File Storage and Sharing Tools

There’s nothing like the power of the Cloud for finding good sharing tools and shared drives. It’s available 24×7, whether you’re open for business or not. It’s easily accessible from any laptop or mobile device. Some of the more popular Cloud file storage and sharing tools are Dropbox, Box, Google Drive, and Microsoft OneDrive. They all come with their own data limits and rules, but most will allow you to store and share text, audio, and video files.

Trust your Remote Team

Companies must have faith in their remote teams. Without trust, the organization will become crippled by micromanagement that can bring productivity to a screeching halt. Some remote workers might face the temptation to slack off and let others carry the team. Clear ground rules and written expectations for each employee will help workers fulfill their responsibilities.

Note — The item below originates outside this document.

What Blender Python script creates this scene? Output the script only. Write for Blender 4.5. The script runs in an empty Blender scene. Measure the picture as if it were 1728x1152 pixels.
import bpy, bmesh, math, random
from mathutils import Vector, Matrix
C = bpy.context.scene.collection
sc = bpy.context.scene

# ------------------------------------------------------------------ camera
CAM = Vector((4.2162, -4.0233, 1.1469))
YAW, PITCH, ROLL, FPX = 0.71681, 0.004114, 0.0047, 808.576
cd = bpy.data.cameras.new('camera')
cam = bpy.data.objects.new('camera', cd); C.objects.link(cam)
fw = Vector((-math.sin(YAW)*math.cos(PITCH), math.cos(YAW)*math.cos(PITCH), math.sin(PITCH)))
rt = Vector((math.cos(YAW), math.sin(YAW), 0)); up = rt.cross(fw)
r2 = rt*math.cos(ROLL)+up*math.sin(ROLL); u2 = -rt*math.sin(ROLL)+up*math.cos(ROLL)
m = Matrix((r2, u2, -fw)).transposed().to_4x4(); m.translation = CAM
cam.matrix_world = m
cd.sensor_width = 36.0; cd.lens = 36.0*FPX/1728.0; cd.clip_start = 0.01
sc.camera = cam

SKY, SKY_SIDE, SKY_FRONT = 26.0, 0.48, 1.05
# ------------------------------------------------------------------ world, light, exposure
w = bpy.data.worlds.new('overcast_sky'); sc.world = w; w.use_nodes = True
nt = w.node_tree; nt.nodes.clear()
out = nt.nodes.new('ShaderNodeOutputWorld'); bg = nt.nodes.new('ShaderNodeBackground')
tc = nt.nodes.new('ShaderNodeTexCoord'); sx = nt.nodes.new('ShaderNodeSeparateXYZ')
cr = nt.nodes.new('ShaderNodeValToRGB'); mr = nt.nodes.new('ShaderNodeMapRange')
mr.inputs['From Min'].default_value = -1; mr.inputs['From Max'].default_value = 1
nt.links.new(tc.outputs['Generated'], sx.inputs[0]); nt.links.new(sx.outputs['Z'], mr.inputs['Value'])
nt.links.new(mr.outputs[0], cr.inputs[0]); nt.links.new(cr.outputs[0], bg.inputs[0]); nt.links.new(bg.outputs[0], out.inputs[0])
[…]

Trust goes both ways. While employers might only reluctantly trust employees who work at home, those remote workers can have trust issues with their employer as well. Regular communication and experience will help establish mutual trust. Neither the employer nor the employee will want to jeopardize the relationships they enjoy.

Remote teams present challenges to companies, especially those accustomed to the traditional employment model. Aided by supporting tools, businesses can achieve their mission using goal setting, planning, communication, collaboration, and trust to build a reliable remote workforce.